The inclusion of the OnePlus 6T on the “nice list” is worth highlighting — last year, the company was caught gaming Geekbench and other benchmark apps. Fortunately, OnePlus seems to have abandoned the practice. Along with Huawei’s addition of Performance Mode as a user-accessible toggle, this makes us hopeful that fewer and fewer OEMs will resort to shady tactics when it comes to benchmarks.
Benchmarks are getting smarter: Speed Test G
We’ve known for some time that benchmarks don’t tell us the full story, and that’s where “real-world” tests come in. These followed the idea you could start smartphones, run through the same apps, load in and load out, and test which ones would do best over a given set of app runs and loops through a controlled process. The problem with these kinds of tests is that they are fundamentally flawed, as Gary Sims has pointed out in great detail.
That’s why our own Gary Sims created Speed Test G, a specially crafted Android app that offers a more genuine and realistic real-world set of problems and tests that importantly cannot be gamed. It’s already showing amazing results and clearing up lots of confusion about what makes a phone “fast” or “powerful” — for example, the OnePlus 6, 6T and 6T McLaren Edition (with more RAM than the rest) all returned the exact same Speed Test G result.

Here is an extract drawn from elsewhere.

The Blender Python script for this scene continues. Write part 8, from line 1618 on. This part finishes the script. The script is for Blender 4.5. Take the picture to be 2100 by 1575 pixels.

That’s because all three devices fundamentally have the same internals, except for the additional RAM. While extra RAM might sound nice, it doesn’t actually solve many performance problems. Gary’s test doesn’t perform the traditional app reload cycle (where more RAM typically shows its value) because the Linux kernel’s RAM management algorithm is complex, which means it hard to measure reliably.
You have to wonder: how many apps does the average user need to keep in RAM, and for how long? Of course, that won’t stop Lenovo from bringing out a phone in less than a month with 12GB of RAM. Save some for the rest of us!
In any case, we’re greatly appreciative of our friends at Geekbench for helping us with a stealth benchmark app to ensure we found the truest results possible.